The Story
Why it exists.
The beginning
CnR Create built its catalog around a single organizing principle: every zodiac sign gets an olfactory portrait. Air Libra arrived in 2011, designed under perfumer Olivier Funel to capture the air sign's signature contradictions, lightness that endures, elegance that doesn't shout, sweetness that doesn't cloy. The zodiac framing isn't decorative. It's the brief. Every note in the pyramid exists to serve that thematic mandate.

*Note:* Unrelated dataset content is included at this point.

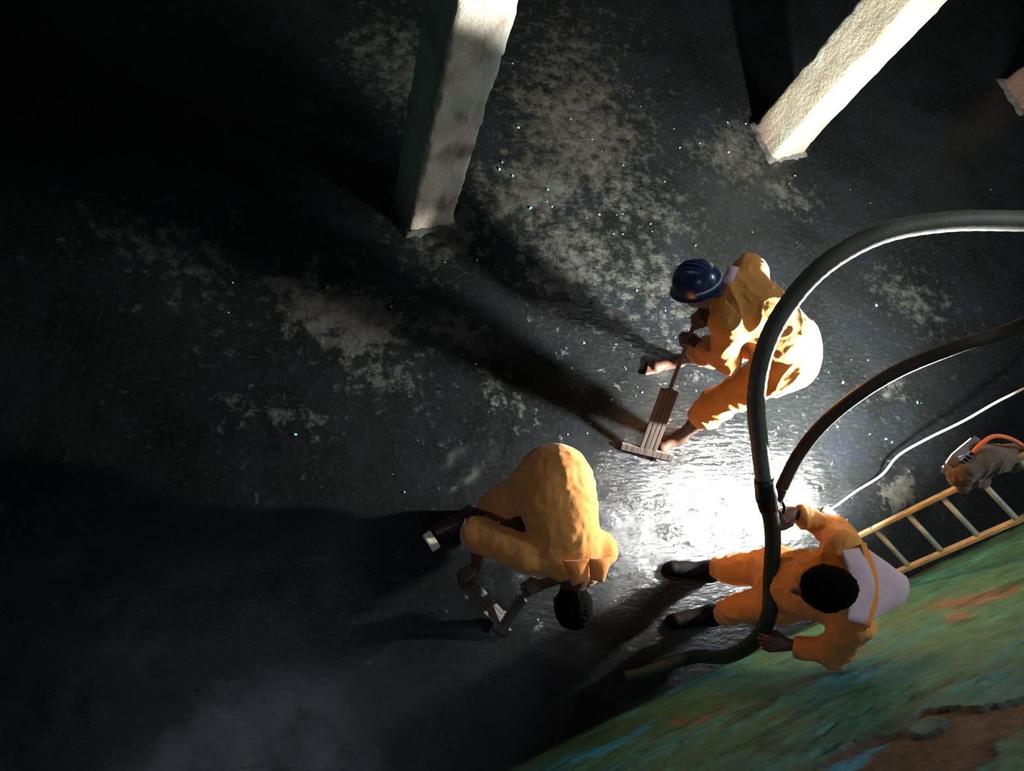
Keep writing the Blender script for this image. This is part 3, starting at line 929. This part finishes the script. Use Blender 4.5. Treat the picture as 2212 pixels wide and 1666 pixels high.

What makes the pyramid interesting is the tension between air and earth. Orchid leads, delicate, almost ephemeral, but immortelle anchors the heart with its hay-like, honeyed depth. Ylang-ylang bridges the gap with its creamy floral warmth. Then vanilla, tonka, and musk at the base. The structure moves from something that could float away to something that wants to stay. That's not an accident. That's the perfumer translating Libra's core tension, indecision, balance, the need for harmony, into scent architecture.
The evolution
Orchid opens. Bright, slightly green, the kind of flower you smell in passing and almost miss. Hyacinth adds a lift, that characteristic sharp-floral note that reads as morning air. Thirty minutes in, the cyclamen softens everything. A turn. The immortelle and ylang-ylang arrive together, bringing herbal warmth that feels more autumn than spring. Narcissus adds a creamy yellow depth. Then the base: vanilla and tonka, a warm sweetness that settles against the skin like powder. Musk keeps it close. No sillage explosion, this isn't a fragrance that fills rooms. Six to eight hours later, on the wrist, it's still there. Powder. Warmth. The memory of flowers.
Cultural impact
Air Libra occupies a specific niche within a niche, a zodiac-aligned fragrance by a house that resists categorization. The powder-floral orientation sits at an interesting angle to mainstream fragrance trends, which tend toward either clean minimalism or loud orientalism. What CnR Create offers instead is thematic coherence: a fragrance built around the idea of balance, harmony, and elegance that refuses to be anything other than exactly what it is. The community response reflects that specificity. Wearers tend to either connect with the powder-forward warmth or find it too distinct for regular rotation. There's little middle ground, which, for a Libra-themed fragrance, might be exactly the point.